Queste straordinarie Personalità andrebbero pubblicamente apprezzate, tenute strette dalla Comunità ebraica invitandole – e fornendo loro i momenti ed i contesti giusti – a comunicare e diffondere la loro “Cultura” in ambiti e circostanze sempre più vasti ed articolati.
Sarebbe regalo bello e giovevole per tutti gli appartenenti alla Comunità, renderebbe la presenza di questi ultimi nell’ intero ambito nazionale ed oltre ancor più incidente e significativo, direi decisivo.
Complimenti a “Riflessi Menorah”, che ogni mattina ci dona quel che ci serve: la conoscenza, mai disgiunta dai princìpi religiosi e dalla concretezza del fare e fare bene.
Potrei ripetere una per una le parole di Alecci… Grazie Alberto, tanti auguri a te e a tua figlia!

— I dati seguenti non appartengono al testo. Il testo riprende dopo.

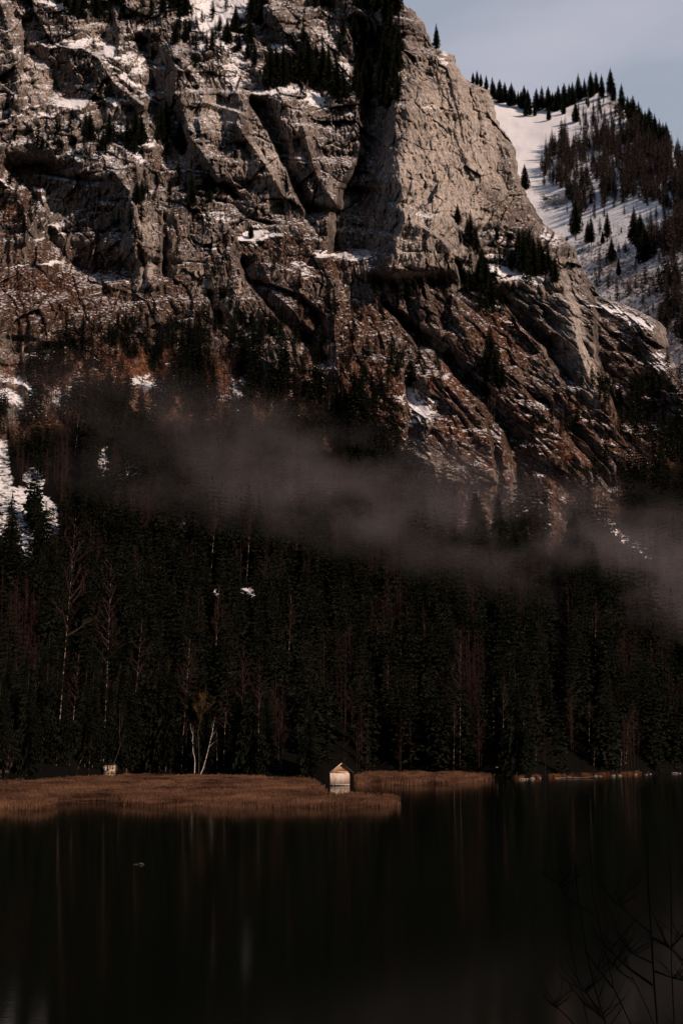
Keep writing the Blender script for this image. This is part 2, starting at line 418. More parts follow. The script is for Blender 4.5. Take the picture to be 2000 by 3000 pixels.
face_ = gauss(1340, 400, 160, 260, 0)
wood = sst(-60, 90, PY - np.interp(PX, [-200, 0, 150, 300, 500, 700, 900, 1000, 1150, 1250, 1400, 1550, 1700, 1850, 2000, 2200], [1200, 1260, 1200, 1200, 1180, 1180, 1220, 1290, 1370, 1500, 1570, 1600, 1530, 1420, 1280, 1240]))
turf = np.maximum(turf, 1.3 * wood * (1 - sst(.2, .6, snow)))
orange = orange * (1 - wood)
dust = .07 * sst(1000, 600, PY) + .09 * sst(620, 300, PY) * (fbm(PX / 60, PY / 30, 3, 301) > -.1) + .06 * sst(600, 200, PX) * sst(900, 300, PY) - .2 * face_
snow_attr = np.where(snow > .12, snow, dust * (1 - wood) - .75 * wood)
snow_attr = np.maximum(snow_attr, np.where(wood < .5, dust, -1))
# steepness (rise over run) of the smooth mountain
def curve(xk, yk, v): return np.interp(v, xk, yk)
foot = curve([-200, 0, 300, 700, 1000, 1250, 1500, 1750, 2000, 2300], [1150, 1120, 1060, 1100, 1280, 1480, 1540, 1500, 1330, 1300], PX)   # row where the cliffs meet the wooded slope
sb = np.where(PY > foot, .50, 1.25)
k = sst(-70, 70, foot - PY)
sb = .50 * (1 - k) + 1.28 * k
sb = sb + .7 * gauss(1350, 380, 170, 260, 0) + .25 * gauss(700, 350, 200, 150, 0)
sb = sb * (1 - .16 * gauss(850, 720, 260, 60, 12) - .12 * gauss(640, 60, 140, 90))
s_map = sb * (1 + .28 * fbm(PX / 130.0, PY / 60.0, 3, 5)) * (1 - .42 * np.clip(snow, 0, 1)) * (1 - .15 * turf)
s_map = np.maximum(s_map, T_ + .20); sb = np.maximum(sb, T_ + .17)
GX = [-230, 300, 700, 1100, 1500, 1900, 2260]
GR = [-200, 0, 400, 700, 1000, 1400, 1800, 2150]
GY = [[1090, 1105, 1110, 1115, 1135, 1160, 1180], [1035, 1050, 1056, 1062, 1085, 1110, 1130], [930, 944, 955, 962, 985, 1010, 1030], [850, 866, 882, 890, 905, 930, 950],
      [770, 786, 806, 815, 822, 850, 870], [655, 680, 705, 722, 725, 742, 760], [545, 575, 600, 625, 630, 655, 680], [448, 482, 492, 536, 538, 580, 600]]
yshore = Ywater(shore_row(PX))
Yb = np.zeros_like(PX); gyr = [np.interp(rows, GR, [g[k] for g in GY]) for k in range(len(GX))]
for k in range(len(GX) - 1):
    t = np.clip((PX - GX[k]) / (GX[k + 1] - GX[k]), 0, 1); tt = t * t * (3 - 2 * t) * .5 + t * .5
    mm = (PX >= GX[k]) & (PX <= GX[k + 1] + .01) if k < len(GX) - 2 else PX >= GX[k]
    Yb = np.where(mm, gyr[k][:, None] * (1 - tt) + gyr[k + 1][:, None] * tt, Yb)
lowz = np.clip((PY - 2150) / (shore_row(PX) - 2150), 0, 1)
Yb = np.where(PY > 2150, Yb + (yshore - Yb) * lowz, Yb)
for _ in range(3):      # round the corners of the coarse form
    c = np.cumsum(np.concatenate([np.repeat(Yb[:1], 21, 0), Yb, np.repeat(Yb[-1:], 20, 0)], 0), 0); sm = (c[41:] - c[:-41]) / 41.0
    Yb = np.where(PY < 2120, sm[:len(rows)], Yb)
Yd = Yb.copy(); dev = np.zeros(NC)
for i in range(1, len(rows)):
    ta, tb = T1[i - 1], T1[i]
    inc = Yb[i] * ((s_map[i] - ta) / (s_map[i] - tb) - (sb[i] - ta) / (sb[i] - tb))
    dev = np.clip((dev + inc) * (1 - .012), -45, 45); Yd[i] = Yb[i] + dev
relief = np.zeros_like(PX)      # metres towards the camera
up = sst(0, 160, foot - PY)      # rock relief fades in the wood
def vfeat(pts, amp, wlft, wrgt, fade=30, pw=1.2):
    """ridge (amp>0) or cleft (amp<0) running down the face along pts; widths to its left and right"""
    global relief
    yr, xr = pl(pts)
    d = PX - np.interp(PY, yr, xr) + 5 * fbm(PX / 60.0, PY / 45.0, 2, int(abs(amp)) + 3)
    w = np.where(d < 0, wlft, wrgt)
    f = np.clip(1 - np.abs(d) / w, 0, 1) ** pw
    f = f * sst(yr[0] - fade, yr[0] + fade * .3, PY) * (1 - sst(yr[-1] - fade * .3, yr[-1] + fade, PY))
    relief = relief + amp * (1.15 if abs(amp) > 20 else 1.35) * (.62 if np.mean([p[0] for p in pts]) > 1180 and np.mean([p[1] for p in pts]) > 860 else 1.0) * f
# the great arete and the dark wall on its left
vfeat([(1150, -160), (1180, -20), (1168, 60), (1175, 130), (1160, 220), (1158, 330), (1164, 450), (1176, 560), (1186, 640), (1160, 720), (1140, 790)], 44, 105, 330, 40, 1.1)
vfeat([(1040, 60), (1062, 180), (1075, 330), (1075, 450), (1020, 545), (985, 640), (985, 735)], -34, 28, 120, 30)
vfeat([(1050, 560), (1060, 640), (1070, 730)], -20, 60, 80, 20)
vfeat([(735, 300), (792, 385), (835, 480), (868, 560), (905, 620)], -34, 14, 95, 26)
vfeat([(825, 290), (845, 400), (875, 500), (925, 590)], 16, 50, 90, 30)
vfeat([(880, 330), (900, 420), (930, 520), (985, 600)], 8, 16, 60, 30)
vfeat([(520, 165), (560, 210), (610, 300), (700, 330), (720, 400)], 10, 60, 22, 30)
vfeat([(700, 270), (725, 330), (728, 380)], 12, 60, 12, 20)
vfeat([(505, 150), (515, 260), (560, 400), (640, 520)], 22, 30, 210, 40)
vfeat([(415, 120), (448, 240), (472, 360), (492, 470)], -28, 40, 80, 40)
vfeat([(690, 360), (740, 430), (790, 500), (835, 580)], 10, 30, 16, 24)
vfeat([(420, 70), (470, 0), (455, -80)], -18, 30, 70, 30)
vfeat([(335, 30), (345, 70), (350, 150)], 9, 14, 26, 20)
vfeat([(560, 10), (575, 60), (600, 110), (610, 150)], 12, 60, 30, 24)
vfeat([(790, 20), (830, 80), (840, 150)], 12, 50, 120, 30)
vfeat([(960, 0), (965, 90), (1000, 150), (1035, 200)], -12, 50, 60, 30)
vfeat([(0, 0), (28, 90), (50, 180), (55, 300)], 16, 70, 34, 40)
vfeat([(70, 60), (72, 120), (70, 210)], -14, 10, 60, 20)
vfeat([(95, 150), (150, 200), (170, 260), (190, 290)], -26, 60, 110, 22)
vfeat([(240, 140), (290, 170), (330, 240), (420, 310)], 12, 60, 18, 30)
vfeat([(25, 480), (90, 560), (140, 620), (150, 700), (200, 760), (250, 800)], -42, 60, 250, 46, 1.0)
vfeat([(330, 500), (380, 560), (395, 640), (400, 760), (440, 830)], 16, 46, 60, 30)
vfeat([(0, 520), (50, 570), (80, 640), (75, 700)], 12, 60, 10, 30)
vfeat([(120, 560), (135, 620), (150, 660)], 9, 30, 20, 20)
vfeat([(160, 660), (190, 700), (200, 760)], 10, 60, 14, 20)
vfeat([(120, 480), (140, 510), (250, 530)], -14, 60, 130, 20)
vfeat([(230, 420), (250, 410), (262, 380)], -12, 40, 60, 20)
vfeat([(405, 720), (420, 770), (425, 820)], -7, 14, 10, 20)
vfeat([(480, 640), (478, 720), (480, 800)], -14, 6, 40, 30)
vfeat([(540, 560), (620, 540), (690, 600)], -8, 30, 50, 20)
vfeat([(655, 535), (670, 560), (690, 580)], -12, 24, 30, 14)
vfeat([(700, 612), (730, 640), (790, 655)], -9, 20, 40, 12)
vfeat([(610, 860), (618, 900), (640, 960), (680, 1000)], -16, 8, 50, 20)
vfeat([(710, 770), (725, 820), (790, 900), (850, 960), (880, 1010)], -24, 12, 60, 30)
vfeat([(770, 830), (860, 860), (930, 920), (950, 990)], -16, 60, 22, 22)
vfeat([(900, 640), (960, 720), (985, 780), (1000, 840)], -8, 16, 50, 30)
vfeat([(1125, 895), (1160, 930), (1205, 985), (1230, 1020)], -18, 10, 46, 16)
vfeat([(1335, 760), (1345, 800), (1362, 850)], -16, 8, 36, 14)
vfeat([(1230, 660), (1290, 700), (1345, 760)], 6, 40, 14, 20)
vfeat([(1180, 780), (1250, 800), (1290, 900), (1310, 960)], -6, 24, 40, 30)
vfeat([(1460, 440), (1455, 500), (1490, 560)], -9, 14, 40, 30)
vfeat([(1370, 300), (1385, 340), (1400, 370)], -9, 12, 26, 20)
vfeat([(1300, 150), (1330, 240), (1360, 330), (1440, 400), (1420, 450)], 7, 60, 26, 30)
vfeat([(1335, 180), (1390, 300), (1410, 400), (1440, 520)], -7, 30, 60, 30)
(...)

Grazie, analisi molto approfondita.
Ho imparato moltissimo dalla intervista di Boni a Cavaglion. Una memorabile lezione di lettura critica e disincantata. Avevo letto con attenzione le parole di Meloni, e preso doveroso atto della sua indubbia abilità dialettica e politica, pur talvolta infastidito da qualche ridondanza e inevitabile contropelo. Cavaglion ha, con sapienza, sistemato tutto, dando il giusto peso alle difficili scelte dialettiche dell’autrice di quelle dichiarazioni. Ho 93 anni, e quando fui cacciato da scuola perché ebreo, la Meloni non era ancora nata. Oggi vado per scuole a condividere quell’esperienza, e suscito negli allievi di quinta elementare e delle scuole medie incredulità. Con la lettura di Boni e Cavaglion, sono cresciuto. Grazie, Cavaglion; grazie Riflessi menorah.